Fuccowie, is that time frame for all traffic lights around the country or just in your area?

The ITE recommended practice (ITE Technical Committee 4A-16, "Recommended Practice: Determining Vehicle Change Intervals," ITE Journal, May 1985) for determining the appropriate length of a yellow interval is: y = t + (85th percentile speed)/(2a + 64.4g) where: t = driver reaction time in seconds (1.0 second is a commonly used value for this parameter) 85th percentile speed is in ft/s a = deceleration rate of vehicles, fps^2 (10 fps^2 is a commonly used value for this parameter) g = grade of approach, expressed as a decimal (ie 2% downgrade = -.02 64.4 = 2 times the acceleration due to gravity.

The rule of thumb of .5 seconds for every 5 mph results in a value that is less than recommended for 85th percentile speeds of 35 mph or less and a value that is larger than recommend for 85th percentile speeds greater than 35 mph for intersections at level grades.

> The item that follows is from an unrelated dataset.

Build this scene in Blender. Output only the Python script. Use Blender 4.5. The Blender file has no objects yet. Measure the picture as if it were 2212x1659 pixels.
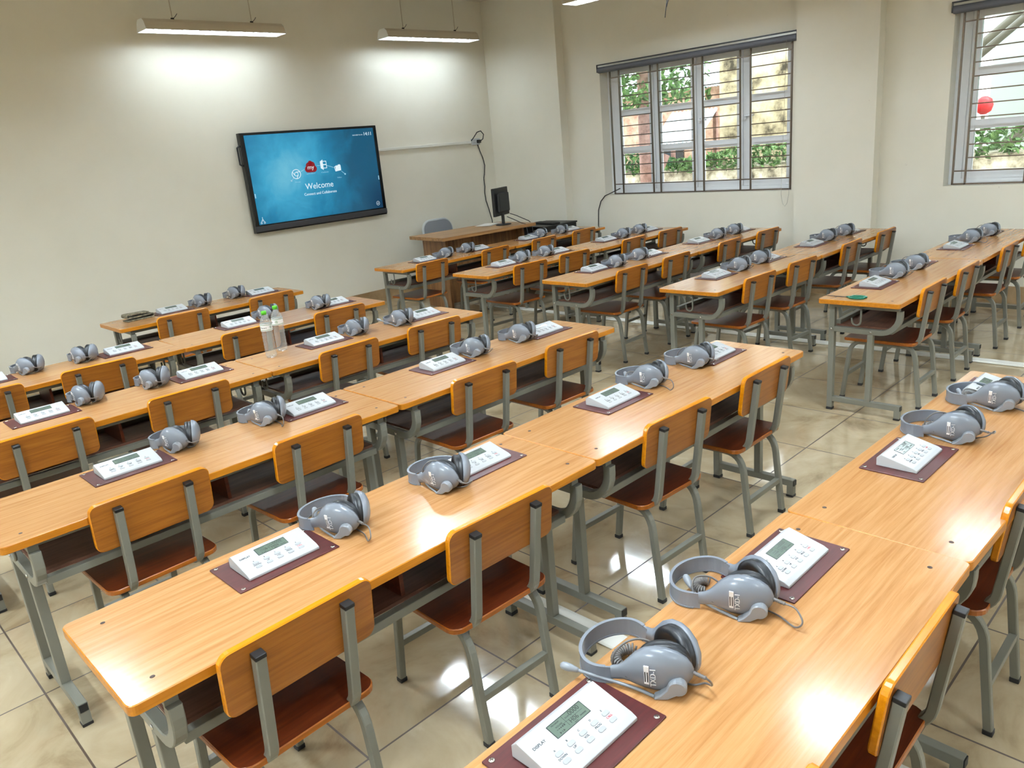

There is no law on how to calculate the yellow time. In addition to the ITE Recommended Practice (to which there is significant variation as to actual practice), there is also a school of thought, bolstered by some research, that drivers stop safely with a range of yellow times of 4.3-4.7 seconds regardless of approach speeds, width of intersections, or approach grades. There are also signal controllers that limit the range of yellow times allowed by the programming, frequently 3-6 seconds.